To start this holiday season I bring you a brief list of DO NOTS for the diva in us all. You’ve seen me be over the top and suggest the push (and shove) of the envelope. But sometimes you can go too far . . .
Shall we begin with the top rated OMG this holiday season? That which I call The Holiday Sweater Fetishist. You know these people, the glamorous commoner at the family get together wearing that holiday sweater we have all grown to hate. The big fluffy knit with something bedazzled and glued onto the front of it. No matter if it’s Randolph the Glittery Reindeer, big enormous Poinsettias or a large felt talking Turkey holding up the EAT BEEF sign; this is not something to do. Think I’m stating the obvious? Think again. If I was, then why do so many trannies show up wearing sweaters with dumb things glued on them? Stop it!

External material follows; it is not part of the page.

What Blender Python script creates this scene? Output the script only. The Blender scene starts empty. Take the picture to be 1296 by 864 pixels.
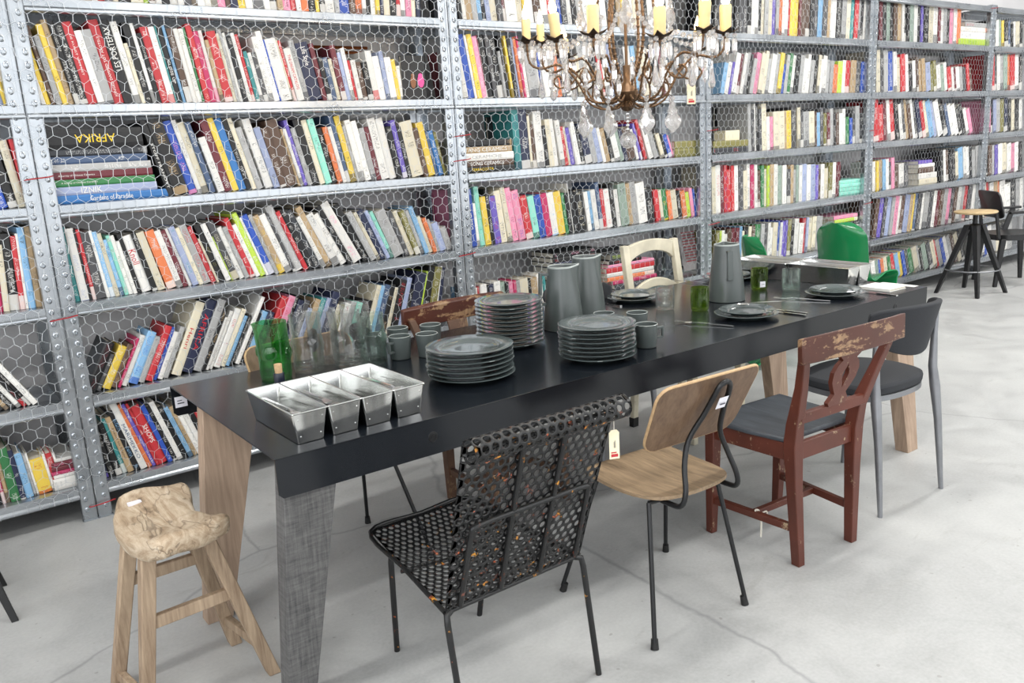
import bpy, bmesh, math, random
from mathutils import Vector, Matrix, Euler
S = bpy.context.scene
COL = S.collection
PI = math.pi
rnd = random.Random(11)

# ------------------------------------------------------------------ camera
F_PX = 1059.4621
YAW, PITCH, ROLL = 0.6308485, 0.2271739, -0.0577054
CAM = Vector((-0.52295, -3.85235, 1.47414))
def cam_axes():
    w = Vector((math.sin(YAW)*math.cos(PITCH), math.cos(YAW)*math.cos(PITCH), -math.sin(PITCH)))
    r = Vector((math.cos(YAW), -math.sin(YAW), 0)); u = r.cross(w)
    r2 = r*math.cos(ROLL) + u*math.sin(ROLL); u2 = -r*math.sin(ROLL) + u*math.cos(ROLL)
    return r2, u2, w
RX, UX, WX = cam_axes()
cd = bpy.data.cameras.new('camera'); cam = bpy.data.objects.new('camera', cd); COL.objects.link(cam)
cd.sensor_width = 36.0; cd.sensor_fit = 'HORIZONTAL'; cd.lens = 36.0*F_PX/1296; cd.clip_end = 100
cam.matrix_world = Matrix(((RX.x, UX.x, -WX.x, CAM.x), (RX.y, UX.y, -WX.y, CAM.y), (RX.z, UX.z, -WX.z, CAM.z), (0, 0, 0, 1)))
S.camera = cam
def project(p):
    d = Vector(p) - CAM; z = d.dot(WX)
    return 648 + F_PX*d.dot(RX)/z, 432 - F_PX*d.dot(UX)/z
def x_at(px, y, z):
    "x on the line (y, z) that the photograph shows at pixel column px"
    lo, hi = -2.5, 12.0
    for _ in range(44):
        m = (lo+hi)/2
        if project((m, y, z))[0] < px: lo = m
        else: hi = m
    return (lo+hi)/2
def z_at(py, x, y):
    lo, hi = -0.5, 4.0
    for _ in range(40):
        m = (lo+hi)/2
        if project((x, y, m))[1] > py: lo = m
        else: hi = m
    return (lo+hi)/2

# ------------------------------------------------------------------ mesh builder
class MB:
    def __init__(s): s.v = []; s.f = []
    def add(s, vs, fs):
        b = len(s.v); s.v += [tuple(v) for v in vs]; s.f += [tuple(i+b for i in f) for f in fs]
        return b
    def box(s, lo, hi, M=None):
        x0, y0, z0 = lo; x1, y1, z1 = hi
        vs = [Vector(p) for p in ((x0,y0,z0),(x1,y0,z0),(x1,y1,z0),(x0,y1,z0),(x0,y0,z1),(x1,y0,z1),(x1,y1,z1),(x0,y1,z1))]
        if M is not None: vs = [M @ v for v in vs]
        s.add(vs, [(3,2,1,0),(4,5,6,7),(0,1,5,4),(1,2,6,5),(2,3,7,6),(3,0,4,7)])
        return s
    def prism(s, poly, M, d):
        "2D polygon (ccw) in M's xy plane, extruded by d along M's z"
        n = len(poly)
        vs = [M @ Vector((x, y, 0)) for x, y in poly] + [M @ Vector((x, y, d)) for x, y in poly]
        s.add(vs, [tuple(range(n-1, -1, -1)), tuple(range(n, 2*n))] + [(i, (i+1) % n, n+(i+1) % n, n+i) for i in range(n)])
        return s
    def taper(s, p0, a0, b0, p1, a1, b1, X=Vector((1,0,0)), Y=Vector((0,1,0))):
        "bar between two centres; full widths a along X and b along Y"
        p0, p1 = Vector(p0), Vector(p1)
        vs = []
        for p, a, b in ((p0,a0,b0),(p1,a1,b1)):
            for sx, sy in ((-1,-1),(1,-1),(1,1),(-1,1)): vs.append(p + X*(sx*a/2) + Y*(sy*b/2))
        s.add(vs, [(3,2,1,0),(4,5,6,7),(0,1,5,4),(1,2,6,5),(2,3,7,6),(3,0,4,7)])
        return s
    def loft(s, rings, cap=True, closed=False):
        n = len(rings[0]); fs = []
        vs = [v for r in rings for v in r]
        m = len(rings)
        for k in range(m if closed else m-1):
            for i in range(n):
                a, b = k*n+i, k*n+(i+1) % n; c, d = ((k+1) % m)*n+(i+1) % n, ((k+1) % m)*n+i
                fs.append((a, b, c, d))
        if cap and not closed:
            fs.append(tuple(range(n-1, -1, -1))); fs.append(tuple((m-1)*n+i for i in range(n)))
        s.add(vs, fs); return s
    def tube(s, pts, r, n=8, closed=False, cap=True):
        pts = [Vector(p) for p in pts]; m = len(pts)
        rr = r if isinstance(r, (list, tuple)) else [r]*m
        rings = []; up = None
        for i, p in enumerate(pts):
            if closed: t = pts[(i+1) % m] - pts[i-1]
            else: t = pts[min(i+1, m-1)] - pts[max(i-1, 0)]
            t = t.normalized() if t.length > 1e-9 else Vector((0,0,1))
            if up is None:
                a = Vector((0,0,1)) if abs(t.z) < .9 else Vector((1,0,0))
                up = (a - t*a.dot(t)).normalized()
            else:
                up = up - t*up.dot(t)
                up = up.normalized() if up.length > 1e-6 else t.orthogonal().normalized()
            q = t.cross(up)
            rings.append([p + (up*math.cos(2*PI*k/n) + q*math.sin(2*PI*k/n))*rr[i] for k in range(n)])
        s.loft(rings, cap, closed); return s
    def lathe(s, prof, n=32, M=None, cap=True, rfun=None):
        "profile [(r, z)], about z; r = 0 makes a pole"
        rings = []
        for r, z in prof:
            ring = []
            for k in range(n):
                a = 2*PI*k/n; rr = max(r, 1e-5)
                v = Vector((rr*math.cos(a), rr*math.sin(a), z))
                if rfun: v = rfun(v, a)
                ring.append(M @ v if M is not None else v)
            rings.append(ring)
        s.loft(rings, cap); return s
    def sphere(s, c, r, n=10, m=6, sc=(1,1,1)):
        c = Vector(c); rings = []
        for j in range(1, m):
            t = PI*j/m
            rings.append([c + Vector((r*sc[0]*math.sin(t)*math.cos(2*PI*k/n), r*sc[1]*math.sin(t)*math.sin(2*PI*k/n), -r*sc[2]*math.cos(t))) for k in range(n)])
        b = len(s.v); s.loft(rings, False)
        s.v += [tuple(c+Vector((0,0,-r*sc[2]))), tuple(c+Vector((0,0,r*sc[2])))]
        p0, p1 = len(s.v)-2, len(s.v)-1; L = b+(m-2)*n
        for k in range(n):
            s.f.append((p0, b+(k+1) % n, b+k)); s.f.append((p1, L+k, L+(k+1) % n))
        return s
    def shell(s, outline, fun, thick, rings=(1.0,.72,.42), tk=None):
        "closed plate: 2D outline mapped by fun(u, v) -> 3D, thickened along its normal"
        cu = sum(p[0] for p in outline)/len(outline); cv = sum(p[1] for p in outline)/len(outline)
        n = len(outline); e = 1e-3
        def nrm(u, v):
            a = Vector(fun(u+e, v)) - Vector(fun(u-e, v)); b = Vector(fun(u, v+e)) - Vector(fun(u, v-e))
            return a.cross(b).normalized()
        top, bot = [], []
        for ri, sc in enumerate(rings):
            t, b = [], []; th = thick*(tk[ri] if tk else 1)
            for u, v in outline:
                uu, vv = cu+(u-cu)*sc, cv+(v-cv)*sc
                P = Vector(fun(uu, vv)); N = nrm(uu, vv)
                t.append(P+N*th/2); b.append(P-N*th/2)
            top.append(t); bot.append(b)
        P = Vector(fun(cu, cv)); N = nrm(cu, cv)
        b0 = len(s.v)
        for r in top: s.v += [tuple(v) for v in r]
        s.v.append(tuple(P+N*thick/2)); ct = len(s.v)-1
        b1 = len(s.v)
        for r in bot: s.v += [tuple(v) for v in r]
        s.v.append(tuple(P-N*thick/2)); cb = len(s.v)-1
        for k in range(len(rings)-1):
            for i in range(n):
                j = (i+1) % n
                s.f.append((b0+k*n+i, b0+k*n+j, b0+(k+1)*n+j, b0+(k+1)*n+i))
                s.f.append((b1+k*n+j, b1+k*n+i, b1+(k+1)*n+i, b1+(k+1)*n+j))
        L = (len(rings)-1)*n
        for i in range(n):
            j = (i+1) % n
            s.f.append((b0+L+i, b0+L+j, ct)); s.f.append((b1+L+j, b1+L+i, cb)); s.f.append((b0+j, b0+i, b1+i, b1+j))
        return s
    def sheet(s, fun, nu, nv, thick):
        "grid sheet fun(u, v), u, v in 0..1, with thickness"
        e = 1e-3; A, B = [], []
        for j in range(nv+1):
            for i in range(nu+1):
                u, v = i/nu, j/nv
                P = Vector(fun(u, v))
                a = Vector(fun(min(u+e,1), v)) - Vector(fun(max(u-e,0), v)); b = Vector(fun(u, min(v+e,1))) - Vector(fun(u, max(v-e,0)))
                N = a.cross(b); N = N.normalized() if N.length > 1e-12 else Vector((0,0,1))
                A.append(P+N*thick/2); B.append(P-N*thick/2)
        n = (nu+1)*(nv+1); fs = []; w = nu+1
        for j in range(nv):
            for i in range(nu):
                a = j*w+i; fs.append((a, a+1, a+1+w, a+w)); fs.append((n+a+w, n+a+1+w, n+a+1, n+a))
        for i in range(nu):
            fs.append((i+1, i, n+i, n+i+1)); a = nv*w+i; fs.append((a, a+1, n+a+1, n+a))
        for j in range(nv):
            a = j*w; fs.append((a, a+w, n+a+w, n+a)); a = j*w+nu; fs.append((a+w, a, n+a, n+a+w))
        s.add(A+B, fs); return s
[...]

As always with every holiday, and every day, please lay off the gold lame you were drawn to during your last trip the Salvation Army Store. It didn’t look good on grandma and it won’t look good on you. Save it for the disco dance floor, Gloria.
Just because we give presents doesn’t mean you need to look like one. If you wear anything with a bow on it you may be in big trouble. The bigger the bow, the more shame we will heap upon you. It’s all very prom, and very wrong.
Whoever thought reindeer antlers or other such cute headbands were a must surely was drinking. Any headband with a light, bow, box, or part of animal must be avoided at all costs.
Speaking of things on your head, let’s not forget about things around your neck. Like the big brass bells some people are fond of wearing at a variety of occasions. Leave the holiday bells on the tree. Too much holiday jewelry (and those damn sweaters) is covered in shiny brass jingle bells. Bells on jewelry belong on dog collars.
A lot of people think that holiday dress equals metallic everything. A little shine goes a long way. Your metallic eye shadow, Hedwig glittery lips, sparkle body spray while frocked in the bedazzled flamingo cocktail dress — a Holiday party diva does not make. Think twice before overdoing the metallic look. You aren’t the Tin Man (or woman) after all.
Finally we end at your feet. Always keep in mind your surroundings and how you’re going to get there when choosing the hot pair of shoes you’ve picked out. Will it snow that night? Are you in for an ice storm? Heels and short ankle boots may not work if you live in a place with unpredictable weather. The last thing you want is to be slopping through half melted snow in open toed stilettos. Fashion is pain, but it doesn’t have to be hypothermia!
As we prepare ourselves for another round of fabulous cocktail parties, or all out galas, do take all of this sensible wisdom to heart. You can be gorgeous without being ridiculous. Oh, and another thing! Just because red and green are the upcoming Christmas colors does not mean you should wear them . . . together. If you look like a Christmas tree you indeed are a Christmas tree and I will throw tinsel at you.